After being one of the NHL’s best teams on home ice in the months of October and November, the Avs have now lost three straight, and four of five at Pepsi Center.

While it is important to note that the Avs were without captain Gabe Landeskog for all but one of those games, that doesn’t excuse the product they rolled out in front of the home crowd. Lethargic play, slow starts, sloppy play in the defensive zone, and a real lack of offense all came to a head when the team lost what seemed like an easy win against the league’s worst team to help get them out of their funk.

“We look like we’re tired, and I don’t believe we are,” head coach Jared Bednar said after his team’s 4-2 loss. “It’s not disastrous, but it’s concerning because we’re not playing, you know, the way we can play.”

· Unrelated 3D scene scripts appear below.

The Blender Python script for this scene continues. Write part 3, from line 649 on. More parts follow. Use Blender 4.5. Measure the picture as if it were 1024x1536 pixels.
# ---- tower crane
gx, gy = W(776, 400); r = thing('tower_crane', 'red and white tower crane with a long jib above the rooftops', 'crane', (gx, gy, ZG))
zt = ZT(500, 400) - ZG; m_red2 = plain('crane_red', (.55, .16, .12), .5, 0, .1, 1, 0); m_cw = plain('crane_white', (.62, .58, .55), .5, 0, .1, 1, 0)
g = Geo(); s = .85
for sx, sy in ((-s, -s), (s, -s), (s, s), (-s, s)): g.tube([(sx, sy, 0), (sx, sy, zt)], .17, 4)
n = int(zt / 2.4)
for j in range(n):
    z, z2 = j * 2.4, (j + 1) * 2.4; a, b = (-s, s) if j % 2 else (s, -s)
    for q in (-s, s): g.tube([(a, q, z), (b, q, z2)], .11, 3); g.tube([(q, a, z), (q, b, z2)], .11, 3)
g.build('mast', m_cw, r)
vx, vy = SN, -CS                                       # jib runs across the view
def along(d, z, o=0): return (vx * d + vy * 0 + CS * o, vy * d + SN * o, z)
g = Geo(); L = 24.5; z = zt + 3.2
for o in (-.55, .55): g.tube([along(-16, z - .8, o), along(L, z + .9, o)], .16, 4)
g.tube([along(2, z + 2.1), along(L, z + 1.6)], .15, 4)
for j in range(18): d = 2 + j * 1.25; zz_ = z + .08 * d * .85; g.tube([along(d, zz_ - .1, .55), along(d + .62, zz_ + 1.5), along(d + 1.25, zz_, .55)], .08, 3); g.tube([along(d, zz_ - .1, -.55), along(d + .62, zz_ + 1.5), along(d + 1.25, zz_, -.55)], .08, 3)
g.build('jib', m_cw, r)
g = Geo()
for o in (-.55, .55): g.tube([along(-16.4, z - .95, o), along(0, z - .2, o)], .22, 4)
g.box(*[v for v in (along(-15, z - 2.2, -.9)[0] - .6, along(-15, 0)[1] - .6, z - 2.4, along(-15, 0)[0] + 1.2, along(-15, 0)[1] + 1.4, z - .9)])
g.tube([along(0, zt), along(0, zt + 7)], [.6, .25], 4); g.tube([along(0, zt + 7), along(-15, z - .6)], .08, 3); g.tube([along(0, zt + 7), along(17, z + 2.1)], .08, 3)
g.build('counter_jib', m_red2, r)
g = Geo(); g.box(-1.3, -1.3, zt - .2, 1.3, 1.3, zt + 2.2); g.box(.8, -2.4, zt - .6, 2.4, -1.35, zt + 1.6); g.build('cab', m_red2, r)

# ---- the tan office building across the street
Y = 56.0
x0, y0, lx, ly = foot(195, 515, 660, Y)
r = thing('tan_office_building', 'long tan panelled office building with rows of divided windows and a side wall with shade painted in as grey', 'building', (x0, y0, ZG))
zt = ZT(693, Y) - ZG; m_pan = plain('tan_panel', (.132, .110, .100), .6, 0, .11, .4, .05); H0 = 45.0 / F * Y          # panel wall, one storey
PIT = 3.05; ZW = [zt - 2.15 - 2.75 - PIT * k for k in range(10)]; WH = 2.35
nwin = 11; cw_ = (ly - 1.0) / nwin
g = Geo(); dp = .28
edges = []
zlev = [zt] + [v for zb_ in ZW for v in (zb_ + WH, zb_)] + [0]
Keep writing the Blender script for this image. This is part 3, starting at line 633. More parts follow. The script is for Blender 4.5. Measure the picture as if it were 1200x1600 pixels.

The coaching staff was looking for a spark in what felt like a must-win game. They called up Rocco Grimaldi trying to give themselves some depth scoring. However, once again the team’s only offense came off the stick of Nathan MacKinnon, who was brilliant tonight. And while it’s great to see the emergence of MacKinnon playing at an elite level, him carrying the load has become too much of a trend. You don’t win very many games when only one guy shows up.

“Yeah, it’s uh, everybody’s disappointed,” Avalanche forward Mikko Rantanen said. “We knew we had to win the game, it was a big game for us but we couldn’t do that. It’s disappointing”

The team poured shots on net. Unfortunately, they were low percentage shots with very little follow-up. And even though the Avs were near 40 shots on goal when it was all said and done, you never really got the sense that they were on the verge of breaking through. And any time you DID start to feel that the Avs were threatening to take over, they would take a penalty or hand a golden opportunity to the opposition, effectively killing any momentum they might have created.

“We gave them everything, I thought,” a bloodied Nathan Mackinnon said after the game. Three of Buffalo’s goals came off of Colorado turnovers, something that plagued the team during all four of their losses at home.

Sound familiar yet? This team just can’t seem to get anything going right now. What is perhaps more concerning than the final score, is that they don’t seem to be pushing back much. And while the leaders in the locker room stand firm this is a new team, a new year, and with such a young group, there’s no telling if they are capable of bouncing back.

“I don’t really want to think last year that much,” Rantanen said. “It’s a new year and it was a tough homestand, for sure, but can’t hide with that. It’s four losses out of five so it’s not good enough. But we have to reset. There’s a lot of games left so we are going on the road and we have to come up with a lot of points there.”

The Avalanche lost what felt like a must-win game in December. They now head east to take on three of the NHL’s best teams. It’s time for the leaders of the team to not only say this isn’t the same team but to go prove it.